Aroldis Chapman threw a ball. But boy was it a fastball.

The flame-throwing fireman threw a 105.1 mile-per-hour fastball to Baltimore Orioles infielder J.J. Hardy. It crossed the batter’s box low and inside to make it a 2-2 count. Hardy’s reflexes kicked in and he quickly moved his knee before the orb spinning toward it made it chalk dust.

Hardy eventually flied out. With two outs in the bottom of the ninth, down 2-1, and just witnessing the closer nearly break the radar gun and his teammate’s knee, reserve infielder Ryan Flaherty mouthed this to Chapman.

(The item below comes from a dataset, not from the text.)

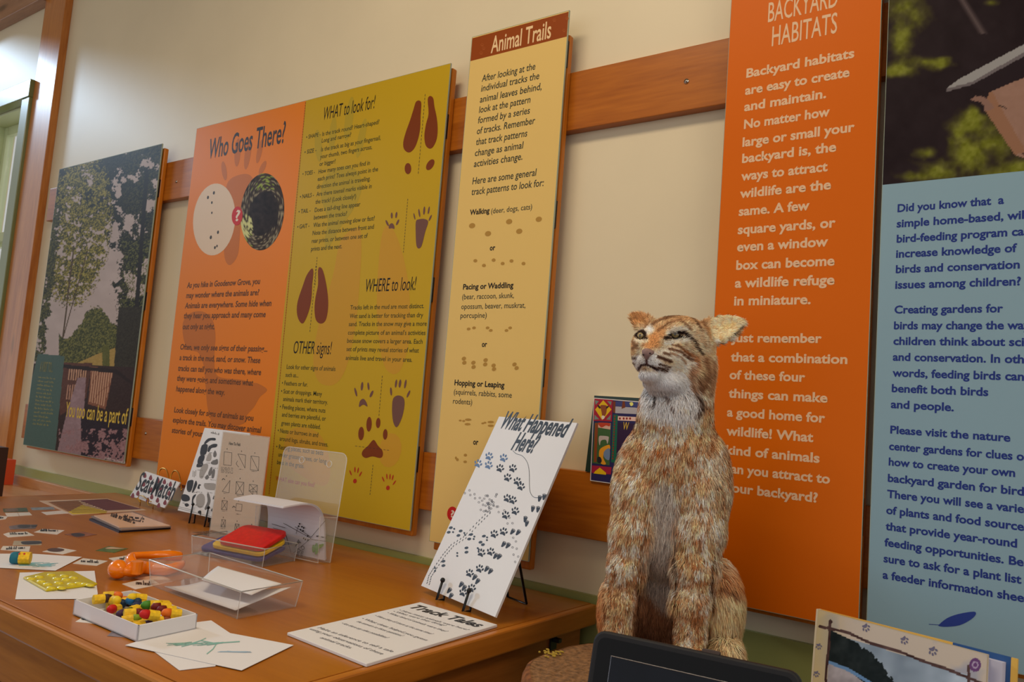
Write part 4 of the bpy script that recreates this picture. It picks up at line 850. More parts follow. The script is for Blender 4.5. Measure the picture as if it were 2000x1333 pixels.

Flaherty grounded out to end the game after his unrepeatable sound byte. Chapman hit 105 on the radar gun again and shattered Flaherty’s bat. The Cuban closer collected his 19th save and the New York Yankees picked up a game on the AL East-leading O’s.

In 2010, Chapman rocketed a 105.1 mile-per-hour pitch to Andrew McCutchen, to set the record of fastest recorded pitch (Unreliable readings for Nolan Ryan, Bob Feller, and other past pitchers put them in Chapman’s neighborhood). Last season, Chapman threw 77 of the fastest 77 pitches in baseball.